第2楽章はゆったりと歌わせましたが、第1楽章の緊張感と疲労感が持続し、繊細な演奏を聴き逃すまいと精神集中して臨みましたので、心が休む間もなく、うっとりと聴き入る境地にはなりませんでした。
カデンツァから切れ目なく第3楽章へ突入。ときに、あれっ?と思う個所もありましたが、これまでの流れ同様に、緊張感を失うことなく演奏が続きました。長大なカデンツァから、一糸乱れぬオケとともに、フィナーレを迎えました。
客席からは大きな拍手が贈られましたが、終始緊張感漂う演奏でしたので、精神的疲労を感じました。もともとが長大な曲ですが、精神集中した分だけ、実時間よりも長い演奏に感じられました。
私の個人的好みとしましては、もっと音量豊かに響かせて、感情の赴くまま、情熱的に歌わせてくれたら気兼ねなく楽しめたかな、などと思いました。ソリストアンコールを期待して拍手を続けましたが、そのまま休憩に入りました。
休憩後の後半は、交響曲第5番「運命」です。先ほど協奏曲を演奏したばかりの日比さんが、コンミスの隣に座り、演奏に加わりましたので、第1ヴァイオリンは9人になりました。磯部さんが登場して演奏開始です。
これは何も言うことはありません。第1楽章冒頭の運命の動機から、一気に演奏に引き込まれました。磯部さん率いるオケは、小型の強みを発揮して、機動性があり、スピード感に溢れていました。アンサンブルの乱れなどなく、躍動感にあふれる演奏は、聴く方の気分も爽快で、胸が高鳴ります。
第2楽章はゆったりと進めましたが、気持ちは緩むことはありません。第3楽章の聴かせどころの低弦の咆哮もお見事。ヴィオラもよく聴こえていましたが、対向配置の効果でしょうか。

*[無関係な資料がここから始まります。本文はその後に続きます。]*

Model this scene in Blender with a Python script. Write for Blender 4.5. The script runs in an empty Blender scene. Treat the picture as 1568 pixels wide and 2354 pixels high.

ピチカートからティンパニの弱音の連打、つなぎのメロディを経て第4楽章へ突入。高らかにファンファーレを奏でました。エンジン全開に突き進み、感動と興奮のフィナーレへと駆け抜けました。
各奏者とも自分の力を遺憾なく発揮し、エネルギー感溢れる音楽にひれ伏しました。さすがプロで固めたオケだけはあります。県内のオケで聴く最高水準の演奏だったと思います。

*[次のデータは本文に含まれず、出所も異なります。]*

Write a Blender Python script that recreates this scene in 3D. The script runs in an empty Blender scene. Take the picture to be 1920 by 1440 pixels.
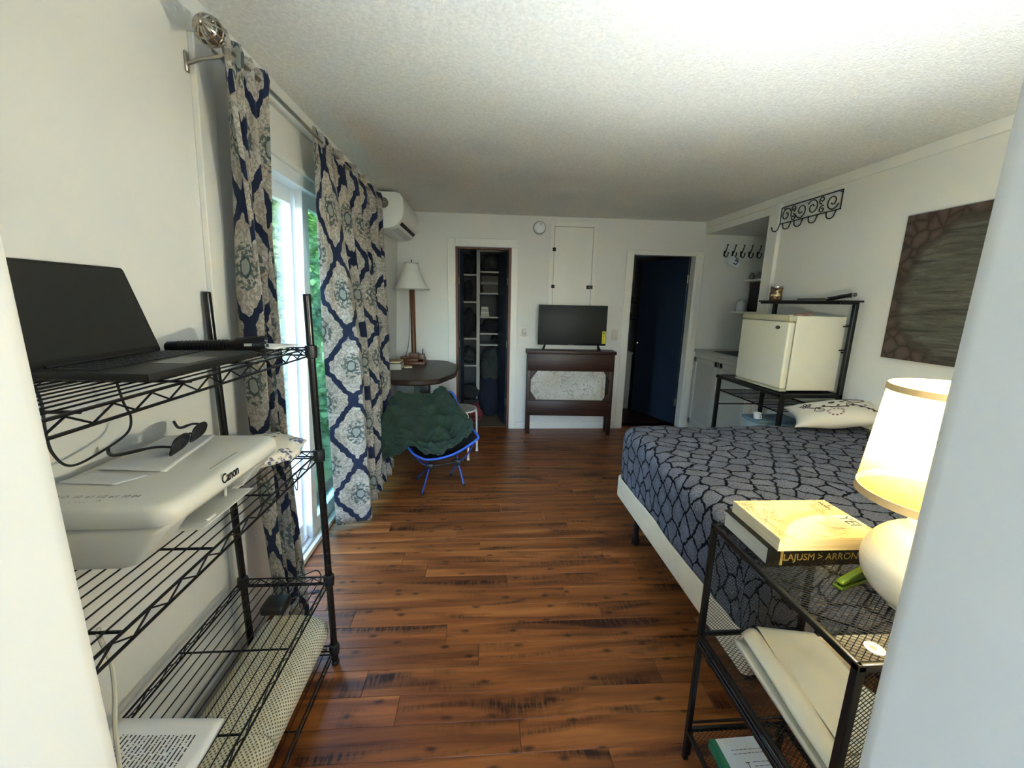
import bpy, bmesh, math, random
from mathutils import Vector, Matrix, Euler
from mathutils import noise as mnoise

random.seed(7)
S = bpy.context.scene
COL = S.collection
PI = math.pi

# ------------------------------------------------------------------ camera, sky, sun, exposure
YAW, PITCH, ROLL, EYE = 0.0737, 0.2005, -0.0204, 1.5
def make_camera():
    cy, sy, cp, sp = math.cos(YAW), math.sin(YAW), math.cos(PITCH), math.sin(PITCH)
    f = Vector((sy * cp, cy * cp, -sp)); r = Vector((cy, -sy, 0)); d = f.cross(r)
    cr, sr = math.cos(ROLL), math.sin(ROLL)
    r2 = cr * r + sr * d; d2 = -sr * r + cr * d
    cam = bpy.data.cameras.new('camera'); o = bpy.data.objects.new('camera', cam); COL.objects.link(o)
    cam.sensor_width = 36; cam.sensor_fit = 'HORIZONTAL'; cam.lens = 762 / 1920 * 36
    cam.clip_start = 0.01; cam.clip_end = 200
    m = Matrix((r2, -d2, -f)).transposed().to_4x4(); m.translation = (0, 0, EYE)
    o.matrix_world = m
    S.camera = o
make_camera()

S.view_settings.view_transform = 'Standard'
S.view_settings.look = 'None'
S.view_settings.gamma = 1
S.view_settings.use_curve_mapping = False
S.view_settings.exposure = 3.32

world = bpy.data.worlds.new('world'); S.world = world; world.use_nodes = True
wn = world.node_tree.nodes; wl = world.node_tree.links; wn.clear()
wo = wn.new('ShaderNodeOutputWorld'); wb = wn.new('ShaderNodeBackground'); ws = wn.new('ShaderNodeTexSky')
ws.sky_type = 'NISHITA'; ws.sun_disc = False; ws.sun_elevation = math.radians(58); ws.sun_rotation = math.radians(70)
ws.air_density = 1.0; ws.dust_density = 2.0
wb.inputs['Strength'].default_value = 0.95
wl.new(ws.outputs[0], wb.inputs[0]); wl.new(wb.outputs[0], wo.inputs[0])

sun = bpy.data.lights.new('sun', 'SUN'); sun.energy = 1.6; sun.angle = math.radians(0.6); sun.color = (1, .95, .86)
suno = bpy.data.objects.new('sun', sun); COL.objects.link(suno)
suno.rotation_euler = Vector((-0.55, -0.12, -1.0)).to_track_quat('-Z', 'Y').to_euler()

LAMP_W = 10.6          # watts of the bedside bulb

# ------------------------------------------------------------------ helpers: properties, objects
def sc(c):
    out = []
    for v in c[:3]:
        v = v / 255.0
        out.append(v / 12.92 if v <= 0.04045 else ((v + 0.055) / 1.055) ** 2.4)
    return (out[0], out[1], out[2], 1)

def obj(name, bm, m, parent=None, smooth=False, kind=None, label=None, cat=None, group=None, sharp=None):
    me = bpy.data.meshes.new(name)
    bm.normal_update(); bm.to_mesh(me); bm.free()
    if m is not None: me.materials.append(m)
    if smooth:
        me.polygons.foreach_set('use_smooth', [True] * len(me.polygons))
        me.set_sharp_from_angle(angle=math.radians(sharp or 40))
    o = bpy.data.objects.new(name, me); COL.objects.link(o)
    if parent is not None: adopt(o, parent)
    if kind: o['kind'] = kind
    if label: o['label'] = label
    if cat: o['category'] = cat
    if group: o['group'] = group
    return o

WORLD_AT = {}
def adopt(o, parent):
    o.parent = parent
    o.matrix_parent_inverse = WORLD_AT.get(parent.name, Matrix.Identity(4)).inverted()

def thing(name, label, cat, loc=(0, 0, 0), group=None):
    o = bpy.data.objects.new(name, None); COL.objects.link(o)
    o.location = loc; o.empty_display_size = .05
    WORLD_AT[o.name] = Matrix.Translation(loc)
    o['label'] = label; o['category'] = cat
    if group: o['group'] = group
    return o

def struct_root(name):
    o = bpy.data.objects.new(name, None); COL.objects.link(o); o['kind'] = 'structure'
    return o

def dup(root, delta, label=None, group=None):
    r = root.copy(); COL.objects.link(r); r.location = Vector(root.location) + Vector(delta)
    if label: r['label'] = label
    if group: r['group'] = group
    for ch in list(root.children):
        c = ch.copy(); COL.objects.link(c); c.parent = r; c.matrix_parent_inverse = ch.matrix_parent_inverse.copy()
        for g in list(ch.children):
            d = g.copy(); COL.objects.link(d); d.parent = c; d.matrix_parent_inverse = g.matrix_parent_inverse.copy()
    return r

# ------------------------------------------------------------------ helpers: shapes
def B(): return bmesh.new()

def box(bm, x0, x1, y0, y1, z0, z1, bev=0, seg=1, mat=None):
    m = Matrix.Translation(((x0 + x1) / 2, (y0 + y1) / 2, (z0 + z1) / 2)) @ Matrix.Diagonal((abs(x1 - x0), abs(y1 - y0), abs(z1 - z0), 1))
    g = bmesh.ops.create_cube(bm, size=1, matrix=m)
    vs = g['verts']
    if bev > 0:
        es = list({e for v in vs for e in v.link_edges})
        r = bmesh.ops.bevel(bm, geom=es, offset=bev, segments=seg, profile=.5, affect='EDGES', clamp_overlap=True)
        vs = list({v for v in vs if v.is_valid} | set(r['verts']))
    if mat is not None: bmesh.ops.transform(bm, matrix=mat, verts=[v for v in vs if v.is_valid])
    return vs

def xf(bm, m):
    bmesh.ops.transform(bm, matrix=m, verts=bm.verts[:])

def tube(bm, pts, r, n=8, closed=False, caps=True):
    P = [Vector(p) for p in pts]; k = len(P)
    rs = r if isinstance(r, (list, tuple)) else [r] * k
    T = []
    for i in range(k):
        a = P[(i - 1) % k] if (closed or i > 0) else P[i]
        b = P[(i + 1) % k] if (closed or i < k - 1) else P[i]
        t = (b - a)
        T.append(t.normalized() if t.length > 1e-9 else Vector((0, 0, 1)))
    ref = Vector((0, 0, 1)) if abs(T[0].z) < .9 else Vector((1, 0, 0))
    N = (ref - T[0] * ref.dot(T[0])).normalized()
    rings = []
    for i in range(k):
        N = N - T[i] * N.dot(T[i])
        if N.length < 1e-6: N = T[i].orthogonal()
        N.normalize(); Bn = T[i].cross(N)
        rings.append([bm.verts.new(P[i] + (N * math.cos(2 * PI * j / n) + Bn * math.sin(2 * PI * j / n)) * rs[i]) for j in range(n)])
    for i in range(k if closed else k - 1):
        a, b = rings[i], rings[(i + 1) % k]
        for j in range(n):
            bm.faces.new((a[j], a[(j + 1) % n], b[(j + 1) % n], b[j]))
    if caps and not closed:
        bm.faces.new(rings[0][::-1]); bm.faces.new(rings[-1])

def lathe(bm, prof, n=24, c=(0, 0, 0), cap=True):
    rings = []
    for (r, z) in prof:
        rings.append([bm.verts.new((c[0] + r * math.cos(2 * PI * j / n), c[1] + r * math.sin(2 * PI * j / n), c[2] + z)) for j in range(n)])
    for a, b in zip(rings, rings[1:]):
        for j in range(n): bm.faces.new((a[j], a[(j + 1) % n], b[(j + 1) % n], b[j]))
    if cap:
        bm.faces.new(rings[0][::-1]); bm.faces.new(rings[-1])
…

これまでの集大成となる10回記念にふさわしい演奏は、お見事というしかありません。思わず客席からはブラボーの声も出かかりました。私も精いっぱいの拍手で讃えました。
アンコールは、オール・ベートーヴェン・プログラムということで、5番つながりで弦楽四重奏曲第5番の第3楽章が弦楽だけで演奏されました。アンサンブルの美しさに息を呑み、このオケの水準の高さを再認識しました。
大きな感動を胸に、心地よい疲労感とともにホールを後にしました。今日の天気のように爽やかな気分で家路につきました。このまま春になると良いですね。
なお、新潟セントラルフィルは、賛助会員制度を設け、今後会員募集を始めるそうです。これに関連して、4月16日には、第1回のファンミーティングも行われます。今後の発展と活動の活発化に期待したいと思います。
次回は、11月4日(土)、新潟市音楽文化会館で開催され、ワーグナーのジークフリート牧歌、ハイドンのトランペット協奏曲、メンデルスゾーンの交響曲第3番「スコットランド」が演奏されます。これも楽しみですね。